Face surveillance will be used to power discriminatory surveillance and policing that targets communities of colour, immigrants, and activists.

Once unleashed, that damage can’t be undone.”

However, Amazon argued the ACLU left Rekognition’s default confidence setting of 80 percent on when the company suggests 95 percent or higher for law enforcement.

Commenting on the ACLU’s findings, Dr Matt Wood, GM of Deep Learning and AI at AWS, wrote in a blog post:

“The default confidence threshold for facial recognition APIs in Rekognition is 80%, which is good for a broad set of general use cases (such as identifying celebrities on social media or family members who look alike in photos apps), but it’s not the right setting for public safety use cases.

The 80% confidence threshold used by the ACLU is far too low to ensure the accurate identification of individuals; we would expect to see false positives at this level of confidence.”

Wood provided a case example of their own test where, using a dataset of over 850,000 faces commonly used in academia, the company searched against public photos of all members of US Congress ‘in a similar way’ to the ACLU.

Using the 99 percent confidence threshold, the misidentification rate dropped to zero despite comparing against a larger number of faces.
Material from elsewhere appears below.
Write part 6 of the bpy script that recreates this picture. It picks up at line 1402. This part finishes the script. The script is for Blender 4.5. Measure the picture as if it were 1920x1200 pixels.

A month prior, Amazon employees wrote a letter to CEO Jeff Bezos. One excerpt read:

“We refuse to build the platform that powers ICE [Immigration and Customs Enforcement] and we refuse to contribute to tools that violate human rights.

As ethically concerned Amazonians, we demand a choice in what we build and a say in how it is used.”

Earlier this year, some Google employees quit in protest over the company’s Project Maven defense contract with the Pentagon. Google has since announced it will not be renewing the contract and will not undertake such work in the future.

Whether some Amazonians will decide to quit in protest remains to be seen. There is an argument to be made this technology will be developed one way or another, and that most technological developments could be used for harm.

At least those with morals staying at Amazon means they can help guide the project, push for transparency, and ensure it’s used ethically. That’s perhaps the best we can hope for to avoid the future becoming a complete dystopian horror.